30 abr 2017 / 11:17 H.

No solo en revistas especializadas sino incluso en la prensa diaria más rigurosa, se reiteran debates que tal vez muchos pensaran extemporáneos: la dicotomía alma-cuerpo, la estructura de coprincipios trascendentales mutuos, el agujero negro del más allá, la muerte, el tiempo, el sentido de la moral y de justicia...

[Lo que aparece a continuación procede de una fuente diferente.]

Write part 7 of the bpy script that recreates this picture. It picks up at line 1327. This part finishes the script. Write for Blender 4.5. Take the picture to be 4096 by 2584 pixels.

Todo ello, en el universo idílico y, en cierta medida, anestesiador del hecho religioso. La vieja escolástica, el tomismo y neotomismo, formularon respuestas a interrogantes que son, en el fondo, los mismos que, desde distintas perspectivas, se han venido planteando hasta nuestros días, en la historia del pensamiento. Lo que induce a constatar que la representación gráfica del progreso tiene distintos signos según se trate de la ciencia o de la filosofía. La primera es una línea recta hacia casi el infinito: desde el descubrimiento por el hombre del fuego o de la rueda hasta los viajes interplanetarios o la cuasi síntesis de la vida. La segunda es un círculo, como si las preguntas en torno a una hoguera de incertidumbres solo progresaran en profundidad. Y este ladrillo de reflexiones viene a cuento del hecho religioso, por la forma tan ponderada en que está siendo cuestionado por quienes más saben.

Dios me libre de hacer apologética de aquello que resulta increíble para quien se halla a extramuros de la fe. Pero nadie puede ignorar, y hasta cierto punto, en mi caso, envidiar el consuelo, la paz, y la esperanza de la justicia que conllevan las certezas, que traen consigo la fe de Abraham. En realidad, constituye el antídoto de frustraciones existenciales y aporta justificación a las antagónicas versiones que ofrece la misma realidad del hombre, capaz de vehicularse en Teresa de Calcuta o encarnarse en feroces depredadores de sus iguales, en autores materiales de infanticidios indiscriminados, por las bombas. Nadie puede objetar que la creencia ciega en la existencia de una justicia transmundana inyecta consuelo para que el hombre se acepte a sí mismo y entienda que es “un ser para la muerte”. No se trata de recuperar superestructuras marxistas o citar a Gramsci, tan invocado en nuestra transición por una izquierda desinformada. Me refiero al respeto que me merece el hombre creyente o, incluso, no creyente o, tal vez menos creyente que lo que aparenta y que se vale de esa certeza absoluta en que consiste la fe como herramienta para sobrevivir o sobreponerse a los miedos y conseguir desterrarlos.

Recuerdo a mi admirado Polluelas, más creyente y descreído que nadie que en aquel Jaén de los seísmos de la década de los setenta cantaba así, por soleá: “A mí no me asusta nadie / ni con el hambre ni con la guerra / y ahora quieren asustarme / con los temblores de tierra”.